Erwachsenendinge tun
Sonntag, 25. September 2011Die kurzen Momente des Atemholens: bevor der Kleine Hunger hat oder die Große vom Mittagsschlaf erwacht, am Fenster sitzen, das schräg auf die Straße geht, Zeitung lesen, Deutschlandfunk hören und der Herbstsonne auf der Fassade zuschauen. Erwachsenendinge tun.
In der ganzen Straße sind zwar die historischen Fassaden wiederhergestellt worden, allerdings hat man alles mit einem plumpen Rauhputz überzogen — diesen hätten sich die Putti zur Bauzeit wohl nicht träumen lassen.
Der außer der Reihe am Freitagabend ausgestrahlte „Polizeiruf 110: Denn sie wissen nicht, was sie tun“ ist ein sehr gutes Stück deutsches Fernsehen: packend, rhythmisch, mit anrührender Kamera und einem großartigen Matthias Brandt.
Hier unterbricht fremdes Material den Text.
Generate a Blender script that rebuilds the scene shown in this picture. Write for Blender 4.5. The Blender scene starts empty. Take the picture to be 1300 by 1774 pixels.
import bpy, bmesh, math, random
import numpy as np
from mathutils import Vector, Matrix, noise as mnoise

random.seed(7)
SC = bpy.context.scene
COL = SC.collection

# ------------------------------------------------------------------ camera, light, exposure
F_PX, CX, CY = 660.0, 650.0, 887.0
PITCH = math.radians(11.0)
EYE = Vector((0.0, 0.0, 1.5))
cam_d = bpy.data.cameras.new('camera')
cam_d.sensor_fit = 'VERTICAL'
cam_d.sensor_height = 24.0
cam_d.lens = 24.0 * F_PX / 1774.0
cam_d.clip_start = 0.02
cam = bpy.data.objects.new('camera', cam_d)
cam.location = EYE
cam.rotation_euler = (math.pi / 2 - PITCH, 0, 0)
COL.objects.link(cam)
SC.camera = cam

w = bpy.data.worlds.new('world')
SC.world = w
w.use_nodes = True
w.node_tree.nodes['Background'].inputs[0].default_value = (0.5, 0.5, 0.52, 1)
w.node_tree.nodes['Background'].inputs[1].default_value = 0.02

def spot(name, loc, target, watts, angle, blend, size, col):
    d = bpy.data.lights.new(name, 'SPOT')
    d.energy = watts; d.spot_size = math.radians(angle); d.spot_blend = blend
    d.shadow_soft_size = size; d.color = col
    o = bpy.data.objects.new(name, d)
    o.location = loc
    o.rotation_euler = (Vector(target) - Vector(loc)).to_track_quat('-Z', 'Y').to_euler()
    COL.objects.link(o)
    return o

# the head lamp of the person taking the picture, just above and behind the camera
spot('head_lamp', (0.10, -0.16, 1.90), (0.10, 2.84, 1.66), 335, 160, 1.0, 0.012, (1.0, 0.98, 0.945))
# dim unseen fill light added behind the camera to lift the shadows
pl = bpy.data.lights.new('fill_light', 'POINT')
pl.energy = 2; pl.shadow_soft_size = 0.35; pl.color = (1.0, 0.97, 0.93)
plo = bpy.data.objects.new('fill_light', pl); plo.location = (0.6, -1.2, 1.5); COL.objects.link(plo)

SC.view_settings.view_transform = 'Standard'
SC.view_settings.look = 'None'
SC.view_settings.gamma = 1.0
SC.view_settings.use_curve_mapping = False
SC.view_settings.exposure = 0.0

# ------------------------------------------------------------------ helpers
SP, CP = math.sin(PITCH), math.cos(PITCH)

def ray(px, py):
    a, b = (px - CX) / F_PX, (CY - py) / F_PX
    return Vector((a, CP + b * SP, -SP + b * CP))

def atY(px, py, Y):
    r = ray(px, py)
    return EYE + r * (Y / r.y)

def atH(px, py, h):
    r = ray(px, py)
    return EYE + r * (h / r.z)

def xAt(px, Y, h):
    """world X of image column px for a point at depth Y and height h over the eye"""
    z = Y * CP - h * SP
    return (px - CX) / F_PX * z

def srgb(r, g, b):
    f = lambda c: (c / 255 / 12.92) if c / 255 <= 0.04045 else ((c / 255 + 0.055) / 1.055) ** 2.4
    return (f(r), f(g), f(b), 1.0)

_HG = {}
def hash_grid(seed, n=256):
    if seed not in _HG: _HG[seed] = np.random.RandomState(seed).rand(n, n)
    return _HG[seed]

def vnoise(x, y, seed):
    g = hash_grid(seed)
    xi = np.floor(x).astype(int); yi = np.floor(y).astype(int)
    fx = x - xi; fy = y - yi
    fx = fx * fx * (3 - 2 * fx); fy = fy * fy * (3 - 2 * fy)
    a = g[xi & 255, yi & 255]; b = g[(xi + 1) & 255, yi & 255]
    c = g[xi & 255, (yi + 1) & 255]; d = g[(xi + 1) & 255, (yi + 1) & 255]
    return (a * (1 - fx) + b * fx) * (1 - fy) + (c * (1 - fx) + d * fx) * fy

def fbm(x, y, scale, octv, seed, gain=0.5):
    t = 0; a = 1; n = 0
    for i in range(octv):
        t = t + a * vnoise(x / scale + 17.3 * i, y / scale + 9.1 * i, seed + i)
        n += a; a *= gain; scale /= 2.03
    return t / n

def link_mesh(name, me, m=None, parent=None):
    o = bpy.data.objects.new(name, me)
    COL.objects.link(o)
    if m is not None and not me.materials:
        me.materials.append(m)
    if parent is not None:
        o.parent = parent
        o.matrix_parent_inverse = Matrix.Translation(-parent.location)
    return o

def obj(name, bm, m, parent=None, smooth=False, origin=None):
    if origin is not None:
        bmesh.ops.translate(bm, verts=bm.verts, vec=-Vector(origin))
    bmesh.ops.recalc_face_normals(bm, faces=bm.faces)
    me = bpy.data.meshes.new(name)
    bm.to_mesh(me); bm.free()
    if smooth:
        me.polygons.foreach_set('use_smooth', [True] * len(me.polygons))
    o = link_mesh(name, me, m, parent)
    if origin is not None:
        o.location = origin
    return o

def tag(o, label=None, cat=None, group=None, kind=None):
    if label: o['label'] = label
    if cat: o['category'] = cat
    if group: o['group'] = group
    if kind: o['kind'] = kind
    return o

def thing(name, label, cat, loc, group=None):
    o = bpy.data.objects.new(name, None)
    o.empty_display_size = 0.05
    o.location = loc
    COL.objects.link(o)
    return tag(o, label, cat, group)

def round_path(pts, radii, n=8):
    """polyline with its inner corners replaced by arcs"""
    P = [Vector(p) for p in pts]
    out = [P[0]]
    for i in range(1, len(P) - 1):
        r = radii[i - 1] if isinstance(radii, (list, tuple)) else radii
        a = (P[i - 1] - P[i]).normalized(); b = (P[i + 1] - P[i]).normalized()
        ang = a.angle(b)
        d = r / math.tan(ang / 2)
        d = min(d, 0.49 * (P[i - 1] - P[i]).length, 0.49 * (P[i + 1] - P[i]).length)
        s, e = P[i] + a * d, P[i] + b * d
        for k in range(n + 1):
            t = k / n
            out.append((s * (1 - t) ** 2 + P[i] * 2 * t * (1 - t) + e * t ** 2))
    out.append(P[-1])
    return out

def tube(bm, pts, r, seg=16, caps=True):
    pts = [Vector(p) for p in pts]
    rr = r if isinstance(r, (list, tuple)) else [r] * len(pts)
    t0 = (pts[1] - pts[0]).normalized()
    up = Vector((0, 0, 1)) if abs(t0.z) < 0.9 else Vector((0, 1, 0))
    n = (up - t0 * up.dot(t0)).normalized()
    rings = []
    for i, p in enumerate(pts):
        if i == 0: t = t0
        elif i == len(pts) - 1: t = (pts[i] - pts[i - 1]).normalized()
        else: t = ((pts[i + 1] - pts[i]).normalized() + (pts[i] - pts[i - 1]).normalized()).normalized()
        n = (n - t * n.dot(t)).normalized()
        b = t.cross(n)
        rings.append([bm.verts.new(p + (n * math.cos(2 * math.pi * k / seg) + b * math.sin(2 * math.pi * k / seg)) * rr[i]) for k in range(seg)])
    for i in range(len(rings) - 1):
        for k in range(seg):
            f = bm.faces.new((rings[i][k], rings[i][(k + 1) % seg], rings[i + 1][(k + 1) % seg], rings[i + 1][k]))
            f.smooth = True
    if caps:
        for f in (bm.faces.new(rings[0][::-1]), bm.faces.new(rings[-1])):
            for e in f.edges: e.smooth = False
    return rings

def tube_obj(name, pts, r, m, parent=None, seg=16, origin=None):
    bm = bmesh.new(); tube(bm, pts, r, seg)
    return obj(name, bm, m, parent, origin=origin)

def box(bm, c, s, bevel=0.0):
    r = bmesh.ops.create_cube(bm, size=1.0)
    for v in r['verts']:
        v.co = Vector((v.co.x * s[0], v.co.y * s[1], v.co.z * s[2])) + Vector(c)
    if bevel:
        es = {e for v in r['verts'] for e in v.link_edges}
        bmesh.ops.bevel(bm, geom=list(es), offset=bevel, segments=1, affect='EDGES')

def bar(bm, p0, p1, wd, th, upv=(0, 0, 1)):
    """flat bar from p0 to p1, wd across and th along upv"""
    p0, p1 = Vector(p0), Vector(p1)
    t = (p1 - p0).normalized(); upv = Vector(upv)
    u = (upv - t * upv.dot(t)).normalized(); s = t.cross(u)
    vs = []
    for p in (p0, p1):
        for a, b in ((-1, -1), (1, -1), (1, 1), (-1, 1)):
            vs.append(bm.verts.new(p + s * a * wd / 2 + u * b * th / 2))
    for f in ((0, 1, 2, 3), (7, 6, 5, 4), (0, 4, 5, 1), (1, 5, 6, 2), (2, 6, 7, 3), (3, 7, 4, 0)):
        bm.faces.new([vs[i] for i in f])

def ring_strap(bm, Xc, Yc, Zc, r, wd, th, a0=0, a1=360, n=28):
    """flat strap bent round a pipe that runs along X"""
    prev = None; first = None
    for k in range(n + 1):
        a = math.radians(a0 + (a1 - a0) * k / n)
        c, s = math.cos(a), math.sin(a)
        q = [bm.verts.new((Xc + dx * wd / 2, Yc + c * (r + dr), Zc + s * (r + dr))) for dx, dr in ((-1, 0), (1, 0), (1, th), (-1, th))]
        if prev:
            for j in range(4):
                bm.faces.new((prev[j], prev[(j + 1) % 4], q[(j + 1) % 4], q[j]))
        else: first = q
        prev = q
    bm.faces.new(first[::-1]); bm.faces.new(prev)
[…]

Sehr ärgerlich ist die Begründung für die Verschiebung auf den späten Abend aus Jugendschutzgründen: brutalere Bilder gab es schon in einigen anderen Sonntagabendfilmen. Der andere angegebene Grund, daß der Staat komplett versagt und es keine klare Unterscheidung zwischen Gut und Böse gibt, spielt deutlich in die Hände derer, die bei Jugendschutz immer gleich Zensur schreien: Im Film gibt es Kompetenzstreitigkeiten zwischen Münchner Polizei, LKA und Verfassungsschutz. Ein paar Dinge werden unter den Teppich gekehrt und der Anschlag, der hätte verhindert werden können, am Ende Al-Kaida in die Schuhe geschoben. Es gibt einen Innenminister und seinen Staatssekretär, denen die öffentliche Meinung wichtiger als die Kriminalitätsverhinderung ist.
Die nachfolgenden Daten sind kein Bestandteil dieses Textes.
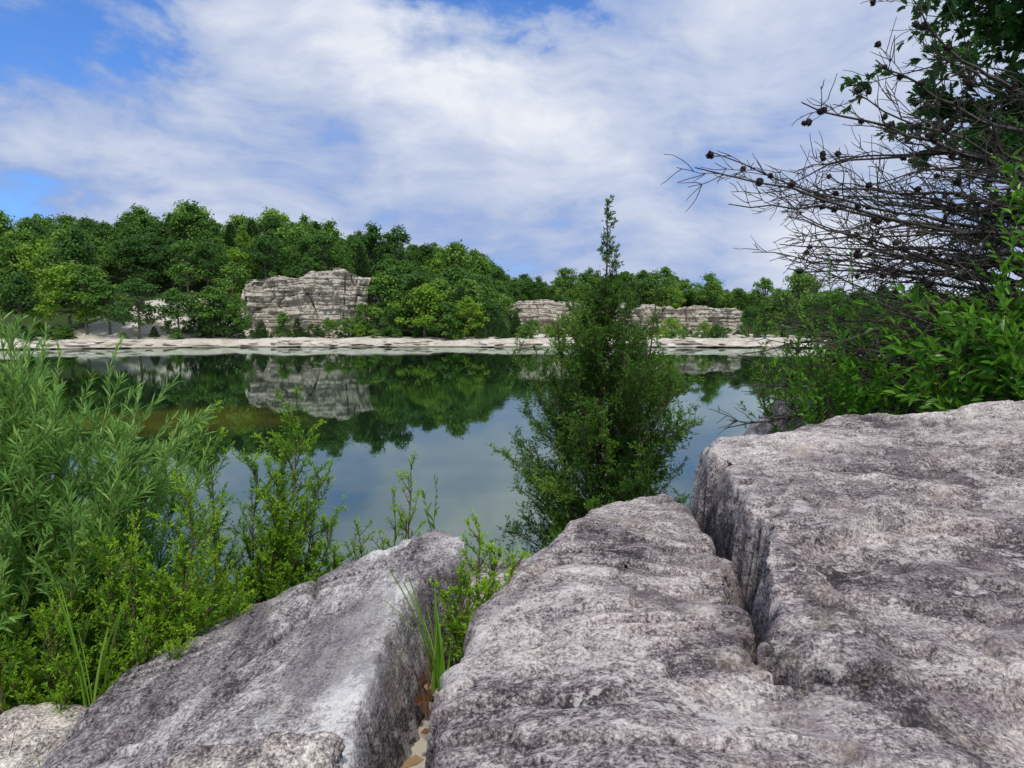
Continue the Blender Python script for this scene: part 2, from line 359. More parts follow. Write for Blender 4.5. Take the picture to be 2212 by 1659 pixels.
for x, off, H, k in [(-80,9,9.5,'d'),(-76,7,10,'d'),(-72,11,12,'b'),(-69,9,11.5,'d'),(-65.5,8,9,'d'),(-60,5.5,9.6,'d'),(-54.5,5,8.6,'d'),(-53,8,6,'c'),(-50,5,8.8,'d'),
                     (-49,6,9.0,'c'),(-46.5,5,7.0,'d'),(-42,4,3.2,'c'),(-38.5,5,4.4,'d'),(-35.8,4,3.4,'c'),(-33.5,4.5,2.6,'s'),(-31,5,3.6,'d'),(-28.5,6,3.6,'s'),(-26,8,6.0,'d'),
                     (-23,11,12,'d'),(-20.5,12,12.5,'d'),(-20,5,6,'d'),(-17,9,11.5,'d'),(-15,5.5,9.6,'b'),(-13,9,10,'d'),(-11,4.5,6.5,'s'),(-7.5,6,7.2,'b'),(-9.5,10,9,'c'),
                     (-5.2,5,3.6,'c'),(-3.5,8,6.5,'d'),(-1.5,4,3.2,'c'),(.6,6,4.6,'c'),(3.5,5,3.2,'d'),(6,5,2.6,'b'),(9,7,3.0,'d'),(13,7,4.5,'d'),(17,6,3,'c'),(21,7,3.0,'d'),
                     (25,7,2.0,'b'),(27.5,9,4.0,'b'),(32.5,7,3.2,'b'),(34.5,5,1.5,'s'),(39.5,6,5.2,'d'),(42,6,6.8,'d'),(45,7,8,'d'),(48,6,7.5,'d'),(52,6,8.5,'d'),(56,6,8.5,'d'),(60,8,9,'d'),(64,8,9,'d'),(69,8,8,'d'),(74,8,8,'d')]:
    P_ = {'d': PD, 'b': PB, 'c': PC, 's': PS}[k]
    put(P_[R.integers(len(P_))], x, float(y0(x))+off, H, shore, 1.12)
for i in range(230):
    x = R.uniform(-95, 66); off = R.uniform(2.6, 11)
    if -70 < x < -48 and R.random() < .5: continue
    H = R.uniform(.7, 2.7)
    if x > 5 or -48 < x < -27: H *= .72
    P_ = PS if R.random() < .5 else (PC if R.random() < .55 else PB)
    put(P_[R.integers(len(P_))], x, float(y0(x))+off, H, shore, 1.2)
for i in range(30):   # low growth at the foot of the long cliff
    x = R.uniform(2, 50); put(PS[R.integers(3)], x, R.uniform(140, 146), R.uniform(1.2, 2.6), forest)
for i in range(16):
    x = R.uniform(-47, -27); put(PC[R.integers(2)] if i % 2 else PS[0], x, R.uniform(121.5, 125), R.uniform(1.3, 2.6), forest)

# ------------------------------------------------------------------ foreground rocks
def psdf(px, py, poly):
    poly = np.array(poly, float); d = np.full(px.shape, 1e9); ins = np.zeros(px.shape, bool)
    for i in range(len(poly)):
        a = poly[i]; b = poly[(i+1) % len(poly)]; ex, ey = b-a; wx, wy = px-a[0], py-a[1]
        h = np.clip((wx*ex+wy*ey)/(ex*ex+ey*ey), 0, 1); d = np.minimum(d, np.hypot(wx-ex*h, wy-ey*h))
        c = (a[1] > py) != (b[1] > py); xi = (b[0]-a[0])*(py-a[1])/((b[1]-a[1]) if b[1] != a[1] else 1e-9)+a[0]
        ins ^= c & (px < xi)
    return np.where(ins, -d, d)
def finish_rock(name, X, Y, Z, material, amp, wear_shade, seed, ter=.6):
    gx, gy = np.gradient(Z, X[:,0], Y[0,:]); N = nrm(np.stack([-gx, -gy, np.ones_like(Z)], -1))
    rid = np.abs(fbm(X*2.6+seed, Y*5, Z*5, 5, .5))
    d = amp*(.7*fbm(X*2.0+seed, Y*2.6, Z*3, 4, .42) - .34*rid + .10*fbm(X*26, Y*34, Z*34+seed, 4, .6))
    tr = fbm(X*1.4+seed+.3*Z, Y*4.0, Z*2, 4, .48)*2.2; fr = tr-np.floor(tr); st = np.floor(tr)+sm(fr, .42, .58)
    d = d + amp*ter*(st-tr*.8)
    e = wear_shade + .5*np.exp(-((fr-.66)/.10)**2) - .6*np.exp(-((fr-.40)/.07)**2) - .3*np.exp(-(rid/.05)**2)
    return grid_mesh(name, X+N[...,0]*d, Y+N[...,1]*d, Z+N[...,2]*d, material, {'wear_shade': e})
def side(sd, rad, steep):
    a = np.clip(sd+rad, 0, None); return np.where(a < rad, a*a/(2*rad)*.9, .45*rad+(a-rad)*steep)

# large cracked boulder
X, Y = np.meshgrid(np.arange(-.5, 4.4, .0095), np.arange(-.8, 4.5, .0105), indexing='ij')
wob = .02*fbm(X*6, Y*6, 3., 4)
poly = [(-.10,-.6),(-.12,1.1),(-.165,1.35),(-.14,1.54),(-.095,1.85),(.05,2.2),(.2,2.46),(.33,2.66),(.42,2.82),(.84,3.15),(.93,3.05),(1.2,3.10),(1.7,3.42),(2.3,3.5),(2.9,3.6),(3.9,3.7),(4.1,2.5),(4.0,-.6)]
sd = psdf(X, Y, poly)+wob
zM = -.755 + .02*np.sin(X*5+1) - .05*sm(-X, -.25, .15)
zR = -.670 + .115*(Y-1.92) + .02*(X-.8) + .03*sm(X, 2.0, 2.8)
xc = np.interp(Y, [-.8,.8,1.2,1.39,1.5,1.73,2.09,2.44,2.9,3.3], [1.2,.95,.70,.60,.575,.685,.80,.80,.85,.90]) + .03*fbm(Y*8, 2., 0, 3)
dist = X-xc
soft = np.interp(Y, [1.0,1.4,1.6,2.2,3.0], [.35,.10,.025,.03,.05])
w = np.clip(dist/soft, 0, 1); w = np.where(soft > .09, sm(w), w**.7)
top = zM*(1-w)+zR*w
gw_ = .020+.030*np.clip(Y-1.5, 0, 1.6)
gr = np.interp(Y, [1.3,1.45,1.6,2.0,3.0], [0,.12,.36,.50,.6])
top = top - gr*np.exp(-(np.clip(np.abs(dist+gw_*.9)-gw_*.25, 0, None)/(gw_*.5))**2)
def crackline(pts, wdt, dep):
    pts = np.array(pts); d = np.full(X.shape, 9.)
    for a, b in zip(pts[:-1], pts[1:]):
        ex, ey = b-a; h = np.clip(((X-a[0])*ex+(Y-a[1])*ey)/(ex*ex+ey*ey), 0, 1); d = np.minimum(d, np.hypot(X-a[0]-ex*h, Y-a[1]-ey*h))
    d = d + .014*fbm(X*12, Y*12, 1., 3); return dep*np.exp(-(np.clip(d, 0, None)/wdt)**2)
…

Es sieht so aus, als hätten sich SPD und Grüne auf eine stille Beerdigung der A100 geeinigt. Schön! Liquid Democracy hin oder her, aber etwas Haltung in dieser Frage hätte der Piratenpartei gutgetan. So kann man nur froh sein, daß es am Ende doch noch für Rot-Grün gereicht hat.